I was reading an article the other day about Hudson’s Bay’s foray into e-commerce. I found myself wondering if they weren’t trying to become the next Canadian version of Blackberry, as the undertaking seems outside the scope of reasonability.


What I read was that the Hudson’s Bay’s CEO Jerry Storch has spent as much as $60 million in an effort to build e-commerce. To achieve this they have created a 750,000 square foot facility in the east end of Toronto. He was quoted as saying: “it takes 15 minutes from the time we get an order till it can be out the door.” This is impressive, no question. It caused me to go on the Internet and take a tour of this facility, a system known as, “Perfect Pick.” Very impressive, I have to say, very impressive.

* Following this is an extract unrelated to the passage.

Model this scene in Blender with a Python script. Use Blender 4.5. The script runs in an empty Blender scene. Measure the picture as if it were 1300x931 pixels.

I love that the robots that gather stock from the shelves – three-story high shelving no less – charge themselves as they go down the wall by creating friction against the walls. It is these robots that allow the company to achieve this target of shipping within 15 minutes of an order. I don’t doubt that this is a necessary expense for a store that’s truly able to compete.


A question I have is how does Hudson’s Bay get us online shopping with them in the first place? I also wonder how Hudson’s Bay competes effectively on price with Walmart or Amazon. One source noted that Canadian Tire’s website gets more traffic than Hudson’s Bay’s and Canadian Tire doesn’t offer delivery.  

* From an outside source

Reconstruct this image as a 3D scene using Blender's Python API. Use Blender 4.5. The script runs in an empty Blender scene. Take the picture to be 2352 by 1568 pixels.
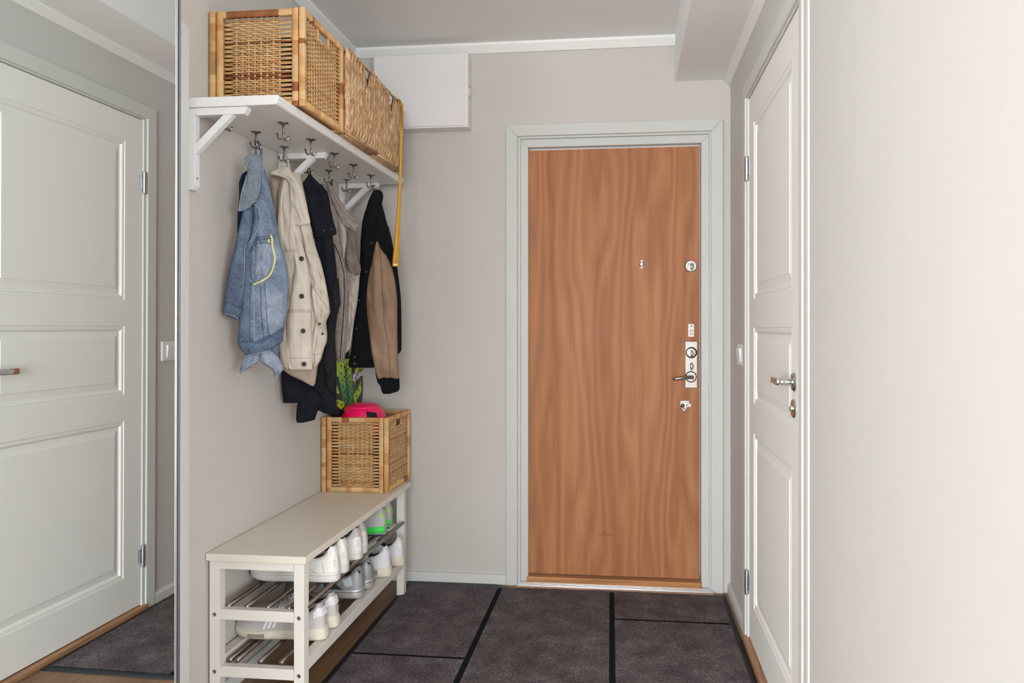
import bpy, bmesh, math, random
from mathutils import Vector, Matrix, noise
from mathutils.bvhtree import BVHTree
random.seed(7)
S = bpy.context.scene
COL = S.collection

# ------------------------------------------------------------------ camera, world, exposure
YAW = .1152; CAMZ = 1.213; F_PX = 1766.0; PU = 1236.5; PV = 751.2
cd = bpy.data.cameras.new('camera'); cam = bpy.data.objects.new('camera', cd); COL.objects.link(cam)
cam.location = (0, 0, CAMZ); cam.rotation_euler = (math.pi/2, 0, YAW)
cd.sensor_width = 36; cd.lens = 36*F_PX/2352
cd.shift_x = -(PU-1176)/2352; cd.shift_y = -(784-PV)/2352
cd.clip_start = .02
S.camera = cam
S.view_settings.view_transform = 'Standard'; S.view_settings.look = 'None'
S.view_settings.gamma = 1; S.view_settings.use_curve_mapping = False
S.view_settings.exposure = 0.92
w = bpy.data.worlds.new('world'); S.world = w; w.use_nodes = True
w.node_tree.nodes['Background'].inputs[0].default_value = (.93, .96, 1.0, 1)
w.node_tree.nodes['Background'].inputs[1].default_value = 1.6
def area(name, loc, rot, sx, sy, power, col):
    l = bpy.data.lights.new(name, 'AREA'); l.shape = 'RECTANGLE'; l.size = sx; l.size_y = sy
    l.energy = power; l.color = col
    o = bpy.data.objects.new(name, l); COL.objects.link(o); o.location = loc; o.rotation_euler = rot
    return o
DAY = (.90, .955, 1.0)
area('window_daylight_back', (-.5, -4.9, 1.3), (math.radians(90), 0, 0), 5.0, 2.0, 250, DAY)
area('cross_fill_left', (-3.05, -3.4, 1.3), (math.radians(90), 0, math.radians(-50)), 2.4, 2.1, 165, DAY)  # unseen fill light, added for cross light on the right wall and panel door
area('cross_fill_right', (3.1, -2.4, 1.3), (math.radians(90), 0, math.radians(56)), 2.4, 2.1, 150, DAY)  # added fill out of view, brightens the left wall from the right

# ------------------------------------------------------------------ geometry of the photograph -> points on known planes
_s, _c = math.sin(YAW), math.cos(YAW)
CAMP = Vector((0, 0, CAMZ))
def ray(u, v):
    a = (u-PU)/F_PX; b = -(v-PV)/F_PX
    return Vector((-_s+a*_c, _c+a*_s, b))
def at(u, v, X=None, Y=None, Z=None):
    r = ray(u, v)
    t = X/r.x if X is not None else Y/r.y if Y is not None else (Z-CAMZ)/r.z
    return CAMP+r*t

# ------------------------------------------------------------------ materials
def lin(c):
    return tuple(((x/255)/12.92 if x/255 <= .04045 else ((x/255+.055)/1.055)**2.4) for x in c)
def newmat(name):
    m = bpy.data.materials.new(name); m.use_nodes = True
    nt = m.node_tree; return m, nt, nt.nodes['Principled BSDF']
def mat(name, rgb, rough=.5, metal=0, var=0.0, vscale=8, bump=0, bscale=60, spec=None, sheen=0, bstretch=None, rgb2=None, bdist=.002):
    m, nt, b = newmat(name)
    c = lin(rgb)
    b.inputs['Base Color'].default_value = (*c, 1); b.inputs['Roughness'].default_value = rough
    b.inputs['Metallic'].default_value = metal
    if spec is not None: b.inputs['Specular IOR Level'].default_value = spec
    if sheen: b.inputs['Sheen Weight'].default_value = sheen
    tc = nt.nodes.new('ShaderNodeTexCoord')
    if var or rgb2:
        n = nt.nodes.new('ShaderNodeTexNoise'); n.inputs['Scale'].default_value = vscale; n.inputs['Detail'].default_value = 5
        r = nt.nodes.new('ShaderNodeValToRGB')
        c2 = lin(rgb2) if rgb2 else tuple(x*(1-var) for x in c); c1 = c if rgb2 else tuple(min(1, x*(1+var)) for x in c)
        r.color_ramp.elements[0].position = .35; r.color_ramp.elements[1].position = .65
        r.color_ramp.elements[0].color = (*c2, 1); r.color_ramp.elements[1].color = (*c1, 1)
        nt.links.new(tc.outputs['Object'], n.inputs['Vector']); nt.links.new(n.outputs['Fac'], r.inputs['Fac'])
        nt.links.new(r.outputs['Color'], b.inputs['Base Color'])
    if bump:
        n = nt.nodes.new('ShaderNodeTexNoise'); n.inputs['Scale'].default_value = bscale; n.inputs['Detail'].default_value = 4
        src = tc.outputs['Object']
        if bstretch:
            mp = nt.nodes.new('ShaderNodeMapping'); mp.inputs['Scale'].default_value = bstretch
            nt.links.new(src, mp.inputs['Vector']); src = mp.outputs['Vector']
        bp = nt.nodes.new('ShaderNodeBump'); bp.inputs['Strength'].default_value = bump; bp.inputs['Distance'].default_value = bdist
        nt.links.new(src, n.inputs['Vector']); nt.links.new(n.outputs['Fac'], bp.inputs['Height'])
        nt.links.new(bp.outputs['Normal'], b.inputs['Normal'])
    return m
def wood(name, cols, scale=(28, 28, 1.3), rough=.4, ring=.0, fine=True):
    m, nt, b = newmat(name); L = nt.links
    tc = nt.nodes.new('ShaderNodeTexCoord'); mp = nt.nodes.new('ShaderNodeMapping'); mp.inputs['Scale'].default_value = scale
    L.new(tc.outputs['Object'], mp.inputs['Vector'])
    # slow wander of the grain lines
    mp0 = nt.nodes.new('ShaderNodeMapping'); mp0.inputs['Scale'].default_value = tuple(s*.25 if s == max(scale) else s*1.2 for s in scale)
    n0 = nt.nodes.new('ShaderNodeTexNoise'); n0.inputs['Scale'].default_value = 1.0; n0.inputs['Detail'].default_value = 2
    L.new(tc.outputs['Object'], mp0.inputs['Vector']); L.new(mp0.outputs['Vector'], n0.inputs['Vector'])
    mx = nt.nodes.new('ShaderNodeMixRGB'); mx.blend_type = 'ADD'; mx.inputs[0].default_value = ring
    L.new(mp.outputs['Vector'], mx.inputs[1]); L.new(n0.outputs['Color'], mx.inputs[2])
    n1 = nt.nodes.new('ShaderNodeTexNoise'); n1.inputs['Scale'].default_value = 1.0; n1.inputs['Detail'].default_value = 6; n1.inputs['Roughness'].default_value = .6
    n1.inputs['Distortion'].default_value = .6
    L.new(mx.outputs['Color'], n1.inputs['Vector'])
    r = nt.nodes.new('ShaderNodeValToRGB'); e = r.color_ramp.elements
    e[0].position = .3; e[1].position = .7
    e[0].color = (*lin(cols[0]), 1); e[1].color = (*lin(cols[2]), 1)
    k = e.new(.5); k.color = (*lin(cols[1]), 1)
    L.new(n1.outputs['Fac'], r.inputs['Fac'])
    out = r.outputs['Color']
    if fine:
        mp2 = nt.nodes.new('ShaderNodeMapping'); mp2.inputs['Scale'].default_value = tuple(s*9 if s > min(scale)*1.5 else s*4 for s in scale)
        n2 = nt.nodes.new('ShaderNodeTexNoise'); n2.inputs['Scale'].default_value = 1; n2.inputs['Detail'].default_value = 3
        L.new(tc.outputs['Object'], mp2.inputs['Vector']); L.new(mp2.outputs['Vector'], n2.inputs['Vector'])
        r2 = nt.nodes.new('ShaderNodeValToRGB'); r2.color_ramp.elements[0].position = .3; r2.color_ramp.elements[1].position = .6
        r2.color_ramp.elements[0].color = (.86, .84, .82, 1); r2.color_ramp.elements[1].color = (1, 1, 1, 1)
        L.new(n2.outputs['Fac'], r2.inputs['Fac'])
        m2 = nt.nodes.new('ShaderNodeMixRGB'); m2.blend_type = 'MULTIPLY'; m2.inputs[0].default_value = 1
        L.new(out, m2.inputs[1]); L.new(r2.outputs['Color'], m2.inputs[2]); out = m2.outputs['Color']
    L.new(out, b.inputs['Base Color']); b.inputs['Roughness'].default_value = rough
    return m
def veneer(name):
    """book-matched alder veneer with cathedral figures"""
    m, nt, b = newmat(name); L = nt.links
    N = nt.nodes.new
    tc = N('ShaderNodeTexCoord')
    mp = N('ShaderNodeMapping'); mp.inputs['Scale'].default_value = (6.0, 1, .8)
    L.new(tc.outputs['Object'], mp.inputs['Vector'])
    n0 = N('ShaderNodeTexNoise'); n0.inputs['Scale'].default_value = 1.0; n0.inputs['Detail'].default_value = 2.2; n0.inputs['Roughness'].default_value = .45
    L.new(mp.outputs['Vector'], n0.inputs['Vector'])
    mul = N('ShaderNodeMath'); mul.operation = 'MULTIPLY'; mul.inputs[1].default_value = 13
    L.new(n0.outputs['Fac'], mul.inputs[0])
    sep = N('ShaderNodeSeparateXYZ'); L.new(tc.outputs['Object'], sep.inputs[0])
    mx_ = N('ShaderNodeMath'); mx_.operation = 'MULTIPLY'; mx_.inputs[1].default_value = 30; L.new(sep.outputs['X'], mx_.inputs[0])
    ad = N('ShaderNodeMath'); ad.operation = 'ADD'; L.new(mul.outputs[0], ad.inputs[0]); L.new(mx_.outputs[0], ad.inputs[1])
    fr = N('ShaderNodeMath'); fr.operation = 'PINGPONG'; fr.inputs[1].default_value = 1.0; L.new(ad.outputs[0], fr.inputs[0])
    # coarse tone
    mp1 = N('ShaderNodeMapping'); mp1.inputs['Scale'].default_value = (16, 1, .5)
    n1 = N('ShaderNodeTexNoise'); n1.inputs['Scale'].default_value = 1; n1.inputs['Detail'].default_value = 5
    L.new(tc.outputs['Object'], mp1.inputs['Vector']); L.new(mp1.outputs['Vector'], n1.inputs['Vector'])
    a1 = N('ShaderNodeMath'); a1.operation = 'MULTIPLY_ADD'; a1.inputs[1].default_value = .30
    L.new(fr.outputs[0], a1.inputs[0]); 
    s1 = N('ShaderNodeMath'); s1.operation = 'MULTIPLY'; s1.inputs[1].default_value = .75; L.new(n1.outputs['Fac'], s1.inputs[0])
    L.new(s1.outputs[0], a1.inputs[2])
    r = N('ShaderNodeValToRGB'); e = r.color_ramp.elements
    e[0].position = .25; e[0].color = (*lin((152, 96, 62)), 1)
    e[1].position = .82; e[1].color = (*lin((188, 129, 88)), 1)
    k = e.new(.52); k.color = (*lin((170, 112, 74)), 1)
    L.new(a1.outputs[0], r.inputs['Fac'])
    mp2 = N('ShaderNodeMapping'); mp2.inputs['Scale'].default_value = (210, 1, 5)
    n2 = N('ShaderNodeTexNoise'); n2.inputs['Scale'].default_value = 1; n2.inputs['Detail'].default_value = 3
    L.new(tc.outputs['Object'], mp2.inputs['Vector']); L.new(mp2.outputs['Vector'], n2.inputs['Vector'])
    r2 = N('ShaderNodeValToRGB'); r2.color_ramp.elements[0].position = .3; r2.color_ramp.elements[1].position = .65
    r2.color_ramp.elements[0].color = (.86, .85, .84, 1); r2.color_ramp.elements[1].color = (1, 1, 1, 1)
    L.new(n2.outputs['Fac'], r2.inputs['Fac'])
    m2 = N('ShaderNodeMixRGB'); m2.blend_type = 'MULTIPLY'; m2.inputs[0].default_value = 1
    L.new(r.outputs['Color'], m2.inputs[1]); L.new(r2.outputs['Color'], m2.inputs[2])
    L.new(m2.outputs['Color'], b.inputs['Base Color']); b.inputs['Roughness'].default_value = .5; b.inputs['Specular IOR Level'].default_value = .22
    return m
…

Speed of delivery, speed of processing and the like, are bare minimum requirements for high-volume retailers in the Internet world. I suspect Hudson’s Bay’s offerings, while making them competitive on delivery, don’t get them the necessary audience to move the product that’s required to compete.


I do accept Jerry Storch’s point that Hudson’s Bay’s competitive advantage is the bricks and mortar store. Amazon, after all, does not have a bricks and mortar format. I know that I can’t get my head around buying clothing, for example, without trying it on. I know that for me that physical storefront is always going to be a competitive advantage and one for which I will pay. But I worry that I’m the dinosaur in the story.


In Storch words: “our dressing rooms are our number one competitive advantage.”


I wish him luck, as I reach for my BlackBerry.